23 Ottobre 2024

Rubrica “Il piacere del testo” a cura di Stefano Cazzato

E’ proprio affascinante quello che gli scienziati chiamano il paradosso della lucertola, cioè l’abitudine di questo rettile di lasciar perdere, staccandola letteralmente da sé, la propria coda per correre lontano dal predatore.

Da questo singolare, e per molti versi misterioso, comportamento evolutivo di autoconservazione, di fine e di inizio, di perdita e di sopravvivenza insieme, prende le mosse Alice Cervia per costruire la sua avvincente storia di depistamenti, di sviamenti, di metamorfosi, di esseri divisi tra la vita e la morte, fluttuanti – chissà per quanto e perché – in una zona platonica di confine dove il contatto tra i mondi è ancora possibile.

Ma in questa zona terza, che non è ancora morte e che non è più vita, sono possibili molti altri eventi: situazioni gotiche, incontri improbabili, apparizioni o visioni, contrazioni dello spazio e del tempo, sovrapposizioni tra il piano reale e quello immaginario, corpi che si modificano e anime che, morto il corpo, non vogliono, per nessun motivo al mondo, staccarsi dal mondo da cui vengono e continuano così ad abitarlo furtivamente, in forme nuove, mentre c’è chi dà loro la caccia per rispedirle all’altro mondo, in cui è normale che vadano.

Ma c’è poco di normale in questa terra di zombi e fantasmi, di crimini e misteri, di viaggiatori e messaggeri, di archivi e cimiteri, dove il primato della lucidità e dell’autocoscienza non appartiene veramente a nessuno. Nemmeno alla protagonista, Vincenzina Montefiori, la giovane esperta di alberi genealogici, che solo tardivamente scopre di essere lei stessa morta, lei stessa fuori dal mondo e dentro al mondo, insieme coda abbandonata che depista noi lettori e corpo-anima in fuga, finalmente libera dalla causalità, dal possesso e dalla cattura.

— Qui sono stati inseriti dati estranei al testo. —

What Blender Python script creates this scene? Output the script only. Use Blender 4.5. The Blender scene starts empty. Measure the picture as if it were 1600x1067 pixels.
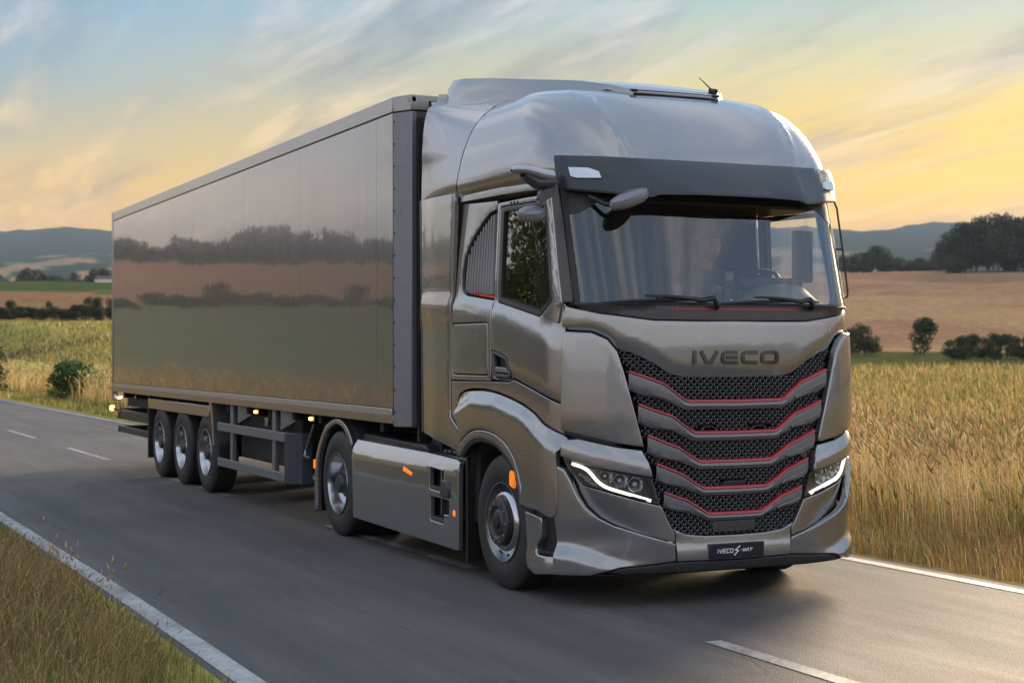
import bpy, bmesh, math, random
import numpy as np
from mathutils import Vector, Matrix, noise, geometry
random.seed(7); rng = np.random.default_rng(11)
R = math.radians
scn = bpy.context.scene

# ------------------------------------------------------------ camera, sky, sun, exposure
CAM = Vector((10.7212, -6.1685, 1.7863))
YAW, PITCH, ROLL = 0.4372, 0.0056, -0.0021
fw = Vector((-math.cos(YAW)*math.cos(PITCH), math.sin(YAW)*math.cos(PITCH), math.sin(PITCH)))
rt = fw.cross(Vector((0, 0, 1))).normalized(); up = rt.cross(fw)
r2 = math.cos(ROLL)*rt + math.sin(ROLL)*up; u2 = -math.sin(ROLL)*rt + math.cos(ROLL)*up
cd = bpy.data.cameras.new('camera'); cam = bpy.data.objects.new('camera', cd)
scn.collection.objects.link(cam)
M = Matrix((r2, u2, -fw)).transposed().to_4x4(); M.translation = CAM
cam.matrix_world = M
cd.lens = 2461.2/1600*36; cd.sensor_width = 36; cd.clip_start = .05; cd.clip_end = 12000
cd.dof.use_dof = True; cd.dof.focus_distance = 11.8; cd.dof.aperture_fstop = 3.6
scn.camera = cam
scn.view_settings.view_transform = 'Standard'; scn.view_settings.look = 'None'
scn.view_settings.gamma = 1; scn.view_settings.exposure = 0.92
try: scn.view_settings.use_curve_mapping = False
except Exception: pass
scn.render.engine = 'CYCLES'
cy = scn.cycles
cy.use_denoising = True
cy.max_bounces = 8; cy.diffuse_bounces = 3; cy.glossy_bounces = 4; cy.transmission_bounces = 6; cy.transparent_max_bounces = 12
cy.volume_bounces = 1; cy.caustics_reflective = False; cy.caustics_refractive = False
cy.sample_clamp_indirect = 6

SUN_AZ = 48.0      # degrees, measured from -x towards +y
SUN_EL = 11.0
a = R(SUN_AZ)
sd = Vector((-math.cos(a)*math.cos(R(SUN_EL)), math.sin(a)*math.cos(R(SUN_EL)), math.sin(R(SUN_EL))))
w = bpy.data.worlds.new('World'); scn.world = w; w.use_nodes = True
nt = w.node_tree; nt.nodes.clear()
class NB:
    """tiny node builder"""
    def __init__(s, nt): s.nt = nt
    def n(s, typ, ins=None, **kw):
        nd = s.nt.nodes.new(typ)
        for k, v in kw.items(): setattr(nd, k, v)
        for k, v in (ins or {}).items():
            sock = nd.inputs[k]
            if hasattr(v, 'bl_idname') and v.bl_idname.startswith('NodeSocket'): s.nt.links.new(v, sock)
            elif isinstance(v, bpy.types.Node): s.nt.links.new(v.outputs[0], sock)
            else: sock.default_value = v
        return nd
    def m(s, op, a, b=0.0, c=None, clamp=False):
        ins = {0: a, 1: b}
        if c is not None: ins[2] = c
        nd = s.n('ShaderNodeMath', ins, operation=op); nd.use_clamp = clamp
        return nd.outputs[0]
    def ramp(s, fac, stops, interp='LINEAR'):
        nd = s.n('ShaderNodeValToRGB', {0: fac}); cr = nd.color_ramp; cr.interpolation = interp
        while len(cr.elements) < len(stops): cr.elements.new(.5)
        for e, (p, c) in zip(cr.elements, stops):
            e.position = p; e.color = (*c, 1) if len(c) == 3 else c
        return nd.outputs[0]
    def mix(s, f, a, b, bt='MIX'):
        nd = s.nt.nodes.new('ShaderNodeMix'); nd.data_type = 'RGBA'; nd.blend_type = bt; nd.clamp_factor = True
        for i, v in ((0, f), (6, a), (7, b)):
            if hasattr(v, 'bl_idname'): s.nt.links.new(v, nd.inputs[i])
            else: nd.inputs[i].default_value = (v if i == 0 else ((*v, 1) if len(v) == 3 else v))
        return nd.outputs[2]
B = NB(nt)
sky = B.n('ShaderNodeTexSky', sky_type='NISHITA', sun_disc=False)
sky.sun_elevation = R(SUN_EL); sky.sun_rotation = math.atan2(sd.x, sd.y)
sky.air_density = 1.0; sky.dust_density = 1.5; sky.ozone_density = 1.2; sky.altitude = 200
tc = B.n('ShaderNodeTexCoord')
gen = tc.outputs['Generated']
sep = B.n('ShaderNodeSeparateXYZ', {0: gen})
elev = B.m('ARCSINE', sep.outputs[2])                       # radians above the horizon
dotn = B.n('ShaderNodeVectorMath', {0: gen, 1: tuple(Vector((sd.x, sd.y, 0)).normalized())}, operation='DOT_PRODUCT')
azf = B.m('MULTIPLY_ADD', dotn.outputs['Value'], .5, .5, clamp=True)   # 1 towards the sun, 0 away from it
# base of the evening sky: colour over elevation, once towards the sun and once away from it
e01 = B.m('MULTIPLY', elev, 1/1.2, clamp=True)
sunw = B.ramp(e01, [(0, (.58, .26, .012)), (.06, (.60, .30, .014)), (.085, (.66, .39, .026)), (.12, (.56, .38, .06)), (.145, (.44, .39, .18)), (.185, (.22, .33, .34)), (.3, (.20, .31, .41)), (.5, (.28, .38, .50)), (1, (.32, .40, .52))])
midw = B.ramp(e01, [(0, (.46, .23, .055)), (.06, (.52, .30, .075)), (.085, (.46, .30, .12)), (.11, (.27, .28, .24)), (.135, (.145, .245, .335)), (.185, (.100, .24, .41)), (.32, (.18, .31, .47)), (1, (.27, .38, .54))])
antw = B.ramp(e01, [(0, (.72, .66, .62)), (.09, (.82, .77, .75)), (.2, (.50, .55, .66)), (.4, (.28, .37, .52)), (1, (.32, .40, .52))])
grad = B.mix(B.n('ShaderNodeMapRange', {0: azf, 1: .84, 2: .99}).outputs[0], midw, sunw)
grad = B.mix(B.n('ShaderNodeMapRange', {0: azf, 1: .60, 2: .87}).outputs[0], antw, grad)
# the clouds lie on a plane overhead: project the direction onto it
zz = B.m('MAXIMUM', B.m('ADD', sep.outputs[2], .09), .02)
px = B.m('DIVIDE', sep.outputs[0], zz); py = B.m('DIVIDE', sep.outputs[1], zz)
cv = B.n('ShaderNodeCombineXYZ', {0: px, 1: py, 2: 0.0})
mp = B.n('ShaderNodeMapping', {0: cv.outputs[0], 'Rotation': (0, 0, R(-60)), 'Scale': (.42, 1.9, 1)})
n1 = B.n('ShaderNodeTexNoise', {0: mp.outputs[0], 'Scale': 1.0, 'Detail': 10.0, 'Roughness': .60, 'Distortion': .35})
n2 = B.n('ShaderNodeTexNoise', {0: mp.outputs[0], 'Scale': 2.3, 'Detail': 6.0, 'Roughness': .6, 'Distortion': .3})
cm = B.m('ADD', B.m('MULTIPLY', n1.outputs[0], .7), B.m('MULTIPLY', n2.outputs[0], .3))
cmask = B.ramp(cm, [(.455, (0, 0, 0)), (.57, (1, 1, 1))])
clit = B.ramp(e01, [(0, (.64, .34, .075)), (.08, (.68, .42, .12)), (.12, (.52, .40, .22)), (.17, (.36, .37, .38)), (.35, (.60, .60, .62)), (1, (.55, .58, .64))])
cdark = B.ramp(e01, [(0, (.42, .22, .07)), (.07, (.34, .22, .12)), (.11, (.17, .17, .175)), (.19, (.145, .175, .215)), (.4, (.50, .52, .58)), (1, (.42, .46, .54))])
lit = B.mix(B.ramp(n2.outputs[0], [(.42, (0, 0, 0)), (.6, (1, 1, 1))]), cdark, clit)
cant = B.mix(B.ramp(n2.outputs[0], [(.40, (0, 0, 0)), (.58, (1, 1, 1))]), (.36, .39, .46), (.78, .76, .76))
lit = B.mix(B.n('ShaderNodeMapRange', {0: azf, 1: .60, 2: .87}).outputs[0], cant, lit)
cold = B.mix(B.m('MULTIPLY', cmask, .82), grad, lit)
nis = B.n('ShaderNodeVectorMath', {0: sky.outputs[0], 'Scale': .05}, operation='SCALE')
tot = B.mix(.06, cold, nis.outputs[0])
tot = B.mix(B.n('ShaderNodeMapRange', {0: sep.outputs[2], 1: -.02, 2: -.12}).outputs[0], tot, (.10, .09, .075))
bg = B.n('ShaderNodeBackground', {0: tot, 1: 1.0})
out = B.n('ShaderNodeOutputWorld', {0: bg.outputs[0]})
sl = bpy.data.lights.new('sun', 'SUN'); so = bpy.data.objects.new('sun', sl); scn.collection.objects.link(so)
sl.energy = 4.3; sl.angle = R(20); sl.color = (1, .76, .50)
so.rotation_euler = sd.to_track_quat('Z', 'Y').to_euler()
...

E il senso stesso (della vita e della morte, della gioia e del dolore, dei rapporti umani più lievi e di quelli più faticosi, del bene e del male che facciamo, del rimpianto della terra che fa rincasare i morti come della curiosità dell’al di là che fa interrogare i vivi), il senso di tutto questo nostro esistere non è forse qualcosa che sfugge alla ragione e che difficilmente si lascia catturare da una regola o da una formula?

Restano le cifre, come le chiamava Karl Jaspers: tracce e segni, incisioni e piccoli semi gettati qua e là e, per fortuna, strani detectives, come gli scrittori, interessati a interpretare e a decifrare.

Alice Cervia, La coda delle lucertole, Augh, 2024, pp. 47.